Um “império europeu” não nacionalista colocaria os interesses dos Estados Unidos ou da China em um plano igual ao seu? Seguiria os ditames da ONU? Macron se opõe ao nacionalismo apenas porque outros nacionalistas são mais poderosos do que ele, com seu próprio tipo de nacionalismo (seja ele francês ou europeísta)? E ele, portanto, busca influência competitiva através de um projeto nacionalista imperialista europeu? As nações não seriam nacionalistas singularmente, mas seriam nacionalistas coletivamente?
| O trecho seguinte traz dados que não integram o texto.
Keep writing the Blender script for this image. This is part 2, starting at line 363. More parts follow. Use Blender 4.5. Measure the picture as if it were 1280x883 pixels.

Macron é abjetamente ignorante em história. Ele faz referência ao espantalho do chamado “nacionalismo” que, supostamente, no piloto automático, causou as 20 milhões de mortes da Primeira Guerra Mundial. De fato, o nacionalismo salvou a civilização ocidental de agressões no fim das contas. 

Lembre-se da resiliência francesa em Verdun, da coragem britânica na Bélgica e da confiança americana e orgulho nacional em enviar mais de dois milhões de soldados para a Europa para impedir um imperador alemão de criar um “império” alemão pan-europeu. Sonhos internacionalistas bolchevistas de compartilhar um comunismo europeu coletivo ajudou a arruinar a Rússia, já que os comunistas cederam grande parte da Rússia europeia industrializada para ocupantes autoritários prussianos sob o Tratado de Brest-Litovsk, do início de 1918.

O que quase arruinou a civilização ocidental em 1918 não foi o próprio nacionalismo, mas sim o militarismo autoritário, corporificado pelas suposições do Kaiser Wilhelm de que a Alemanha era econômica, cultural e militarmente superior aos seus vizinhos. Em sua análise de custo-benefício, Berlim, portanto, pensou que seria lucrativo tomar pela força o que a Alemanha achava que merecia naturalmente.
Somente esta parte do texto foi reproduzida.